The co-operatives model

Co-operatives in various forms (production, retail, housing, and credit) are another organizational model in which ethics are embodied and embedded, and which are vital to a functioning local Repair Culture. Co-operative principles confer greater resilience – which matches the priority for safety and security in difficult times.   Although there are no panaceas and co-ops can fail too, it is also true that co-ops have a track record of longevity and survival that is superior in many cases to private companies [that is vital in times of economic contraction and environmental turmoil.

Living fully in a world of “what if”

We can move steadily away from dependence on increasingly undependable fossil fuels, giant transnational companies, and international finances. We can build energy, food, and economic redundancies into local communities to buffer them against international and national shortages and systems collapses. We can invest in our neighborhoods and our neighbors, working together to create “too small to fail” Main Street businesses, non-profits and local governments that strive in union to serve their communities and the people.

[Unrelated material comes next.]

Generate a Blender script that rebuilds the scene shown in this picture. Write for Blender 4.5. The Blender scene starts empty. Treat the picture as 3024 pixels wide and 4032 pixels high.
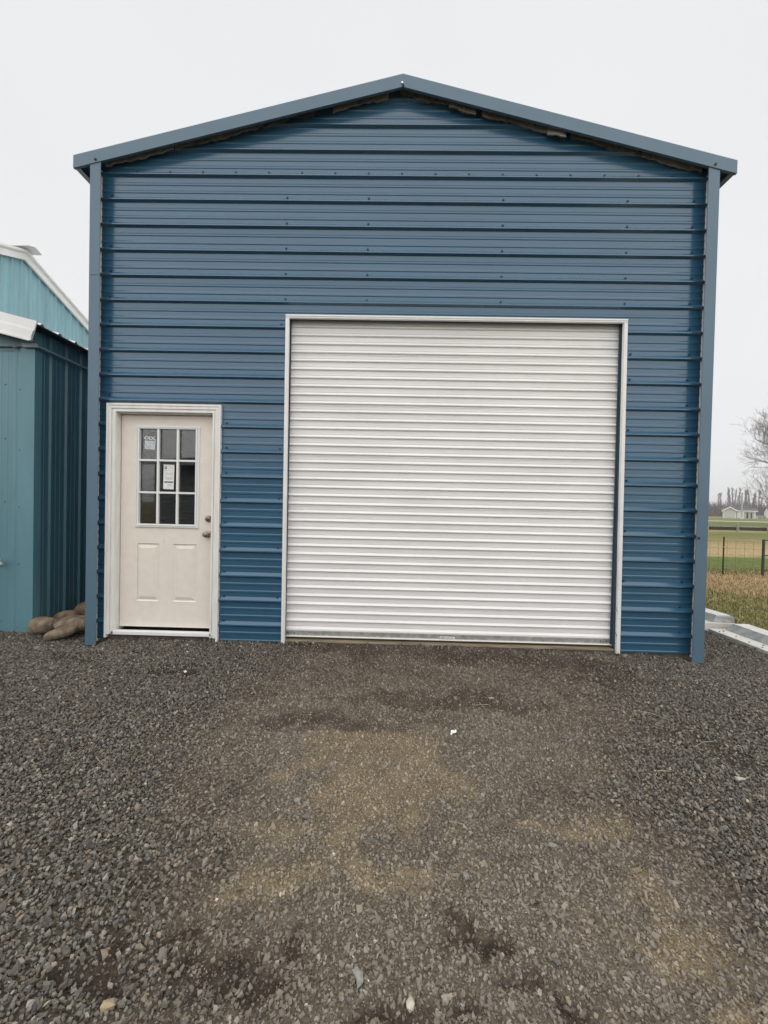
import bpy, math, random
import numpy as np
from mathutils import Matrix, Vector

random.seed(7)
RNG = np.random.default_rng(11)
scene = bpy.context.scene
COL = scene.collection

# ------------------------------------------------------------------ camera, sky, sun, exposure
CAM = Vector((-0.034, -3.535, 1.331))
yaw, pitch, roll = math.radians(-0.888), math.radians(-0.798), math.radians(1.263)
fw = Vector((math.sin(yaw) * math.cos(pitch), math.cos(yaw) * math.cos(pitch), math.sin(pitch)))
rt = Vector((math.cos(yaw), -math.sin(yaw), 0))
up = rt.cross(fw)
rt2 = math.cos(roll) * rt + math.sin(roll) * up
up2 = -math.sin(roll) * rt + math.cos(roll) * up
cd = bpy.data.cameras.new('camera')
cd.sensor_fit = 'HORIZONTAL'; cd.sensor_width = 36.0; cd.lens = 36.0 * 1514 / 3024
cd.clip_start = 0.05; cd.clip_end = 6000
cam = bpy.data.objects.new('camera', cd); COL.objects.link(cam)
cam.matrix_world = Matrix(((rt2.x, up2.x, -fw.x, CAM.x), (rt2.y, up2.y, -fw.y, CAM.y), (rt2.z, up2.z, -fw.z, CAM.z), (0, 0, 0, 1)))
scene.camera = cam

SUN_EL, SUN_AZ = math.radians(58), math.radians(190)      # azimuth from +Y, clockwise: behind the camera
world = bpy.data.worlds.new('World'); scene.world = world; world.use_nodes = True
wn = world.node_tree; wn.nodes.clear()
sky = wn.nodes.new('ShaderNodeTexSky'); sky.sky_type = 'NISHITA'; sky.sun_disc = False
sky.sun_elevation = SUN_EL; sky.sun_rotation = SUN_AZ; sky.air_density = 1.0; sky.dust_density = 4.0
hs = wn.nodes.new('ShaderNodeHueSaturation'); hs.inputs['Saturation'].default_value = 0.08
cloud = wn.nodes.new('ShaderNodeMix'); cloud.data_type = 'RGBA'
cloud.inputs[0].default_value = 0.93                        # closed cloud layer in front of the blue
cloud.inputs[7].default_value = (5.60, 5.63, 5.70, 1)
wbg = wn.nodes.new('ShaderNodeBackground'); wbg.inputs['Strength'].default_value = 0.1
wo = wn.nodes.new('ShaderNodeOutputWorld')
tcw = wn.nodes.new('ShaderNodeTexCoord'); cn = wn.nodes.new('ShaderNodeTexNoise'); cn.inputs['Scale'].default_value = 1.6; cn.inputs['Detail'].default_value = 4
cr = wn.nodes.new('ShaderNodeValToRGB'); cr.color_ramp.elements[0].position = 0.3; cr.color_ramp.elements[1].position = 0.7
cr.color_ramp.elements[0].color = (0.535, 0.54, 0.55, 1); cr.color_ramp.elements[1].color = (0.575, 0.577, 0.582, 1)
cs = wn.nodes.new('ShaderNodeVectorMath'); cs.operation = 'SCALE'; cs.inputs['Scale'].default_value = 10.0
wn.links.new(tcw.outputs['Generated'], cn.inputs['Vector']); wn.links.new(cn.outputs['Fac'], cr.inputs[0]); wn.links.new(cr.outputs[0], cs.inputs[0]); wn.links.new(cs.outputs[0], cloud.inputs[7])
wn.links.new(sky.outputs[0], hs.inputs['Color'])
wn.links.new(hs.outputs[0], cloud.inputs[6])
wn.links.new(cloud.outputs[2], wbg.inputs['Color'])
wn.links.new(wbg.outputs[0], wo.inputs['Surface'])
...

None of this will insure us totally against the dangers ahead, but preparedness as engendered in a Repair Culture, will give our communities resilience and staying power. By acting now with foresight and hard work, we can care for each other, reinvesting in people and the land, creating a future for the Hudson Valley.

We can create organizational and institutional structures that are sustainable, endowed with ethical values that serve all citizens not only a privileged elite. In our Hudson Valley Repair Culture, the emphasis will not be on blind, reckless progress at all cost, but on the creation of an equitable society that avoids resource depletion while fostering slow growth, and most importantly, hope for everyone, including the most vulnerable people and species.

Ultimately, the journey begins simply, with the joining of hands; the breaking of bread; and in taking a first step together, in your community or in mine.